Jokowi, as he is popularly known, announced the plan to build Nusantara in 2019 after being re-elected for his second and final presidential term.

Development is under way, with the government bearing 20 per cent of the cost. The plan is to move about 1.9 million people to the new capital by 2045, with some civil servants possibly shifting to Nusantara as early as next year.

The great hurdle for Jokowi is securing investors to cover the remaining 80 per cent of development costs.

Nusantara suffered a major setback in March, when Japanese investment giant SoftBank withdrew its interest. Indonesia's government reportedly said the deal fell through as it could not meet the bank's terms.

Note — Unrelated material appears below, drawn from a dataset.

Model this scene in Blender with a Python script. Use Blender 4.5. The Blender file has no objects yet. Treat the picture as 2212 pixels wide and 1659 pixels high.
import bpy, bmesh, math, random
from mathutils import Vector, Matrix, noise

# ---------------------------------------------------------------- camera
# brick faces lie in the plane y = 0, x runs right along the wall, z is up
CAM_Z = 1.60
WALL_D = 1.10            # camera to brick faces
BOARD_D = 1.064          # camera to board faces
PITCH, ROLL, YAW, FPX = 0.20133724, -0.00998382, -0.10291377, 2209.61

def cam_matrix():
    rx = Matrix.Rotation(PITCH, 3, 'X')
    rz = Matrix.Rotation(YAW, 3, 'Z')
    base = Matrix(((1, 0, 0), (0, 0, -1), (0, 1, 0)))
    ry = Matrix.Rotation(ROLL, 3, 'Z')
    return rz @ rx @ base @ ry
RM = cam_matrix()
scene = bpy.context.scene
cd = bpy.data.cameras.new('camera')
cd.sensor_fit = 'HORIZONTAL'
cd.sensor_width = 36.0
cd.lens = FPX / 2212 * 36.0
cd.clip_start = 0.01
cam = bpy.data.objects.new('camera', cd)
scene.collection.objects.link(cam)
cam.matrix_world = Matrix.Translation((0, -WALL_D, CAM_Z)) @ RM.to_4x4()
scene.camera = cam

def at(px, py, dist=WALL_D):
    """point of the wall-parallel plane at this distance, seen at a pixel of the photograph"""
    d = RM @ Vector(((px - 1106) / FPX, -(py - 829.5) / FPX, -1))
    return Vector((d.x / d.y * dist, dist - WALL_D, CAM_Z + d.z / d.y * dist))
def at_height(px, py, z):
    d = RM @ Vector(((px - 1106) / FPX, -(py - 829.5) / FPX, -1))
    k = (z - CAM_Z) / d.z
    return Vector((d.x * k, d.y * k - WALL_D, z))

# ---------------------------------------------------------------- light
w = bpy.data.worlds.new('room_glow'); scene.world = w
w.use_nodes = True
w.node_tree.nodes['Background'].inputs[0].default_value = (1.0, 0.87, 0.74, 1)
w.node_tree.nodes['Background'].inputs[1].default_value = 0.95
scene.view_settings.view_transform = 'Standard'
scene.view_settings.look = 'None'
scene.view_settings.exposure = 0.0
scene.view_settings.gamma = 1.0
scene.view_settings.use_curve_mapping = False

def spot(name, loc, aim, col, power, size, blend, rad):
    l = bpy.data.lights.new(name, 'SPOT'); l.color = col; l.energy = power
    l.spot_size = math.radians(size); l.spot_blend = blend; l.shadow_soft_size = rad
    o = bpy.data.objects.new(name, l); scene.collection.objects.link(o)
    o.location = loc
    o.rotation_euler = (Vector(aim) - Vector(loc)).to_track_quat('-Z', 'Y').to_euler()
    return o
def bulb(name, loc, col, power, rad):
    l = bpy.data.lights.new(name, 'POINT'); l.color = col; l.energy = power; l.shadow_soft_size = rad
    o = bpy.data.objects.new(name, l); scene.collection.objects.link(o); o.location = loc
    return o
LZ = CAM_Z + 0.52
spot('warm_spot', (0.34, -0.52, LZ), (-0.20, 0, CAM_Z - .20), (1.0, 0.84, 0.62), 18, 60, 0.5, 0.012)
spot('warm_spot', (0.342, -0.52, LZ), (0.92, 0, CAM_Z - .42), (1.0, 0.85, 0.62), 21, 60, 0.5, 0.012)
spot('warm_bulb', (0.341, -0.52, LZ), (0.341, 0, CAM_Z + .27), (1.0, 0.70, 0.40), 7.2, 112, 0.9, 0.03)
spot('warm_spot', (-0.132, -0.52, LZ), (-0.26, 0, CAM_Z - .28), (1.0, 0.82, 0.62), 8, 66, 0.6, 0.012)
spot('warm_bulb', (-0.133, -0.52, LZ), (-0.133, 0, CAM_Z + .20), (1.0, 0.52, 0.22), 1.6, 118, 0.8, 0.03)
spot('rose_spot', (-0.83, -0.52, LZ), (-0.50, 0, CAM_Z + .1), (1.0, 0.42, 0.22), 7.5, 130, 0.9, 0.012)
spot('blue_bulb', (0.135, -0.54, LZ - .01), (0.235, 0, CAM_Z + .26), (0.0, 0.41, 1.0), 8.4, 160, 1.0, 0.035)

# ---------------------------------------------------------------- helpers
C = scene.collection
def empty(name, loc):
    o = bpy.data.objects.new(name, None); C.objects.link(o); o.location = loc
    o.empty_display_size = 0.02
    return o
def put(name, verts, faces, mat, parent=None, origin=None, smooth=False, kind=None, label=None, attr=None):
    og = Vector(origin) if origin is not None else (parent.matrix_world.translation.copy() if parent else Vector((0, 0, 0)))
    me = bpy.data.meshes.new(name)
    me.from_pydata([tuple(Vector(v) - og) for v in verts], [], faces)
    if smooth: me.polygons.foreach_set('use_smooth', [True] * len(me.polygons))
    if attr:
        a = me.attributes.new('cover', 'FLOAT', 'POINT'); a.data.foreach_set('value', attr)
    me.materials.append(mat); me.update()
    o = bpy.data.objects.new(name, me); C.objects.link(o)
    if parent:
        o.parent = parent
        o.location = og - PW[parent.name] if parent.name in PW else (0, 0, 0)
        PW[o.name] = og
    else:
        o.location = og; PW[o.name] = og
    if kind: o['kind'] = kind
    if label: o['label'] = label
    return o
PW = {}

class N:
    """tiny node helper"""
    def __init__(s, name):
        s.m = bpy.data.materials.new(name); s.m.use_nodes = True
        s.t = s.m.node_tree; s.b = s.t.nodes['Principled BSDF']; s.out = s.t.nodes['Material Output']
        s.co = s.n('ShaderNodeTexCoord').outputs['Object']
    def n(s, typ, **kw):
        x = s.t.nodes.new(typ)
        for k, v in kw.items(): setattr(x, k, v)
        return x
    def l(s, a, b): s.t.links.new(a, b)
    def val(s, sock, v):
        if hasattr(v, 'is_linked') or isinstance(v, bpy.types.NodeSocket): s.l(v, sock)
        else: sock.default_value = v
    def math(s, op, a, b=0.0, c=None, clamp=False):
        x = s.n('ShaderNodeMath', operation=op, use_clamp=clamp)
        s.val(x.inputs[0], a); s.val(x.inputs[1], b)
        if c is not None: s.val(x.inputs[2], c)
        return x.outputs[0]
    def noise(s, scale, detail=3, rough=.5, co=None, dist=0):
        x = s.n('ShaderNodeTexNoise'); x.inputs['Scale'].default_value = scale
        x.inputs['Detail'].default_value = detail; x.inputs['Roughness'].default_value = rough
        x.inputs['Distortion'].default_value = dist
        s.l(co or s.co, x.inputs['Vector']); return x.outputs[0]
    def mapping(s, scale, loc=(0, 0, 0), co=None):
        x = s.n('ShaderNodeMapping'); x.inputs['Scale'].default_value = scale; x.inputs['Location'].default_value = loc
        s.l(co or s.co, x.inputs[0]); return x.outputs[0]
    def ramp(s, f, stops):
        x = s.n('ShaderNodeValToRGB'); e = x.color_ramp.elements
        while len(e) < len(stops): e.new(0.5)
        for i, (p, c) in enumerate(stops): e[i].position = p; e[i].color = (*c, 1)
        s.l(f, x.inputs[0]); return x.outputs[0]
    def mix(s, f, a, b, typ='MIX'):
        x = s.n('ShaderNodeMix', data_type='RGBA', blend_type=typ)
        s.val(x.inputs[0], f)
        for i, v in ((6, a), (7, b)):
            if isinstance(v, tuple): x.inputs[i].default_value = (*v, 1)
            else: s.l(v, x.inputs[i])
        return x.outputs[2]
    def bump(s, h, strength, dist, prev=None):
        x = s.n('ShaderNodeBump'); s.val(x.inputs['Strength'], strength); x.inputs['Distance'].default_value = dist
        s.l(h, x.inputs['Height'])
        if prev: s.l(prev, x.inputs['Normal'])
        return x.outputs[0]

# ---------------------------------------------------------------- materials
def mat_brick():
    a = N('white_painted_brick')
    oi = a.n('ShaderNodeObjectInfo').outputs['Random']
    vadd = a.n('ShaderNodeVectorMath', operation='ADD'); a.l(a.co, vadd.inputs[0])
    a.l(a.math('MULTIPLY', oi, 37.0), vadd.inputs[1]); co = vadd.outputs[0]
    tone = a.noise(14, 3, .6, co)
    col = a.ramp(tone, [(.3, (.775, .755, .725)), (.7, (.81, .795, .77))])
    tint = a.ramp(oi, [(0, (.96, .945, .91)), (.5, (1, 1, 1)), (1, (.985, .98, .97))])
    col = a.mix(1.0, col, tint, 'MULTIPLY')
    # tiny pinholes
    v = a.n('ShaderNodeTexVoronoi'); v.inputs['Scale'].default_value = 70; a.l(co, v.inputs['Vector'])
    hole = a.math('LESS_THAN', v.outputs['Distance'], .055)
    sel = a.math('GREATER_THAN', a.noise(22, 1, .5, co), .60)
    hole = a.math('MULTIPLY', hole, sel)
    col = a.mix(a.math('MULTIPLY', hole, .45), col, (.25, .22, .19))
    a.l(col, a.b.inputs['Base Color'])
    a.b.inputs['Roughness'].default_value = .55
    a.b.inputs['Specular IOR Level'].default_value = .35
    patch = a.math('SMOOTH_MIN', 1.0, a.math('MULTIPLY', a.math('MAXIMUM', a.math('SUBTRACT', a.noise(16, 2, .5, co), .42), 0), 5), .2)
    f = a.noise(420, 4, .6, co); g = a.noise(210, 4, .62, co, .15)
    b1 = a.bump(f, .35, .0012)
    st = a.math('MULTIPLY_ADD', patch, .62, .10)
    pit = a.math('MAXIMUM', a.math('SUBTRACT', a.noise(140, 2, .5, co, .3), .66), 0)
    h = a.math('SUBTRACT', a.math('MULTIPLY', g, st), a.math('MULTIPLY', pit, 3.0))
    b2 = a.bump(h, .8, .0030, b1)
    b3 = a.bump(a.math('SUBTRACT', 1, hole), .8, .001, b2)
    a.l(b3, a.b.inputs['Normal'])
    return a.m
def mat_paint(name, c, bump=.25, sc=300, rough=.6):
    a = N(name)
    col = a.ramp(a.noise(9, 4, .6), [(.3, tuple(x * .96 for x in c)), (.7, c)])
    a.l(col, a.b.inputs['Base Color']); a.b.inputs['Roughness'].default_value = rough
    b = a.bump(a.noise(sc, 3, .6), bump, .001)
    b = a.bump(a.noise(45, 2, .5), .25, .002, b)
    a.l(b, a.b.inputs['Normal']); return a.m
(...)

The decision caused a domino effect among potential Japanese financiers, with the Japan Overseas Infrastructure Investment Corporation for Transport and Urban Development also pulling out in October, according to a Bloomberg report.

There are still some potential investors who so far remain on board with the project. The United Arab Emirates (UAE) announced it would use funds from an existing US$10 billion investment commitment to Indonesia for Nusantara.

South Korea's Land and Housing Corporation says it has signed a letter of intent to participate in the city's development and that several South Korean government agencies are in talks to build a government housing complex at Nusantara.

But a key concern is that none of these deals - including the latest exchanges with the Malaysians - are binding. This means potential partners could withdraw if things do not pan out.

The situation presents an opportunity for the Association of Southeast Asian Nations (Asean) to explore the potential for sourcing investments and financing for major projects from among member states of the regional club.

Asean has grand hopes of developing what it calls the Asean Economic Community, a road map towards developing a robust and prosperous business environment aimed at helping companies of member states take full advantage of the region's dormant potential.

This builds on earlier policies to encourage business-to-business collaborations and deals to expand the footprint of local companies into other member states.

Considering the fact that a large proportion of Nusantara is meant to be developed using private investments, the new city provides a fitting platform for companies and firms in Asean member states to leverage on these policies, while keeping true to the grouping's long-held pursuit of common prosperity.

Of course, it would be unrealistic for Indonesia to pin all of its hopes on its fellow Asean members to secure sufficient funding for Nusantara.

But active participation of governments and companies of Asean member states in the project would go a long way in showing to the world that the region is maturing, and coming closer to realising its potential as the world's new growth centre.